Increasing your cash flow reduces your headaches and those frantic robbing Peter to pay Paul moments. It also gives you a better understanding of your business and allows you to concentrate on growing it as a whole.

If you do decide you need a loan to fund expansion or modernisation, you can show a potential lender an efficient, smooth running business with no hidden nasty surprises. To further impress them, make sure your business plan – including cash flow projections – is accurate and up to date.

Tuesday, 27 October 2009

The Advantages and Disadvantages of Being a Sole Trader

One of the first decisions you need to make when setting up your own business is whether you want to run it as a sole trader, in partnership with someone else, or as a limited company. Each option has advantages and disadvantages, so it’s worthwhile taking some time to understand how each might affect your business and the way you run it.

Choosing to become a Sole Trader will give you these advantages:

Easy to start – and finish. This is the simplest way to start in business. All you need to do is register as self-employed, register for VAT if necessary, and make sure you comply with any special regulations covering your chosen trade. Closing your business is equally straightforward.

Your own business. A sole trader is completely responsible for the whole business. You make all your own decisions without having to ask anyone else’s opinion or permission.

All of the profits. What your business makes belongs to you.

Privacy. A limited company has to publish its accounts, which anyone can inspect, but as a sole trader you only have to divulge your financial details to the relevant authorities.

Lower taxes. Some tax rules, such as those for capital gains and offsetting losses, are different for sole traders and limited companies, with sole traders often getting the better deals.

Less paperwork. Sole traders must keep accounts and business records, but running a limited company involves far more administration and record keeping.

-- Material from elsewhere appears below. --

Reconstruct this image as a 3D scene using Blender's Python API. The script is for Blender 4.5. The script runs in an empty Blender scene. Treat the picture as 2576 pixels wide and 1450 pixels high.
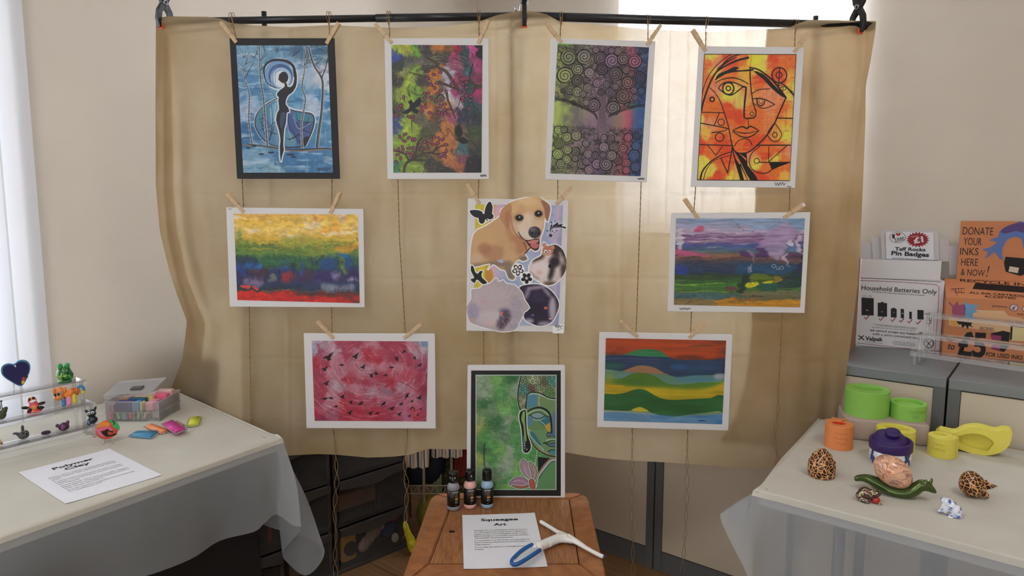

Easy to change. If you later decide to run your business as a limited company the change will be less complicated than if you begin as a company and want to change to a sole trader.

But you also need to aware of the following disadvantages:

Personal liability. You are responsible for all debts incurred by the business so, if the business fails, your personal assets are at risk. You could even find yourself facing bankruptcy. You can also be personally sued for any damages your business causes (for example, if you fail to fulfil a contract).

Financial difficulties. In today’s economy, even large, well-established companies are finding it difficult to get business finance. Banks will be happy to take your money, but most are extremely wary of lending to a sole trader. You might also find that suppliers are unwilling to offer you the same credit terms and discounts they would offer to a limited company.

Public perception. Although a sole trader can offer a more personal service to customers, some clients prefer to deal with a larger company and appreciate the protection it brings.

Competition. If your main competitors are also sole traders you can compete with them on an equal footing, but it’s much harder to survive if a larger company sets up in opposition to you.

Each business is different, so take a good look at your own circumstances and business plan before deciding which will be the most suitable: becoming a sole trader, setting up a partnership or forming a limited company. Whatever you do, take professional advice to ensure you get your business off to the best possible start.

Tax Saving Tips for Small Businesses

Most small business owners regard dealing with Tax Returns as a necessary evil; one of the disadvantages of being your own boss. All that time and effort, and all you get for your trouble is another bill to pay! But, unlike most charges on your business, you can legitimately reduce your tax bill if you familiarise yourself with the rules.

HM Revenue and Customs publish guides covering all aspects of the tax system, and they are helpful in answering individual questions, but they won’t point out that you’ve forgotten to claim certain expenses or suggest ways of using their rules to your advantage. You have to work those things out for yourself, or seek advice from a specialist.

Here are some of the things you need to keep in mind if you want to minimise your tax:

Don’t delay! In most cases, if you file your tax return online you don’t have to do it until the January after the end of the tax year it refers to, so you have almost ten months to deal with it. The temptation is to put it aside, promising that you’ll look at it later when you’re not busy. The danger is that you’ll leave it too late and incur a fine. Also, if you leave it until the last moment you are more likely to make a mistake.

Claim all your allowances. Check those grey areas where the question ‘Can I claim this as expenses?’ is usually answered with ‘It all depends ….’ Many people find the rules about working from home confusing. You can claim a proportion of your home’s running costs, but you also need to be careful that what you gain from Income Tax won’t be taken by Local Authority business rates. Some lateral thinking can often simplify a situation. For example, one solution to the problem of separating personal and business phone calls is to have a mobile phone in your business name.

Look after the pennies. Your business expenses can include anything you purchase for use in running your business. You’re not likely to forget large or regular payments, but how careful are you about keeping track of the petty cash? A book of stamps here, some cleaning materials there, might not seem worth bothering about. But all those little items could add up to a few hundred pounds to deduct from your yearly turnover. Get into the habit of asking for receipts and noting down every expense straight away.

Know what to do with losses. A healthy profit is the goal of all business owners, but making a loss – especially in the early days - is not all bad news. You can use losses to offset your taxes in several different ways, and sole traders have more options than limited companies. If you’re not sure what would be the best course of action, consulting a tax professional could help you make the most of a difficult time.

Think about VAT. You don’t have to register for VAT if your annual turnover is less than the required threshold (currently £68,000). However, if you do register you can claim back the VAT you pay to your suppliers. You need to decide if the time spent doing extra paperwork is worth the savings you’ll make. If it is, you’ll also have to choose which of several VAT accounting systems will best suit your business.

Keep up to date. Tax rules are constantly changing, but the changes are not always well publicised. To save the maximum amount of tax you often need to know what the rules will be next year as well as those currently in force. For example, if you know new capital allowances rules are going to be introduced simply changing the date on which you plan to invest in expensive new equipment can make a considerable difference to your tax liability.

To take advantage of such changes you need to do your research, which can be time-consuming. Or, you can use the services of a professional bookkeeper whose own business depends on him or her reading all the small print. Don’t forget that professional fees are tax deductible.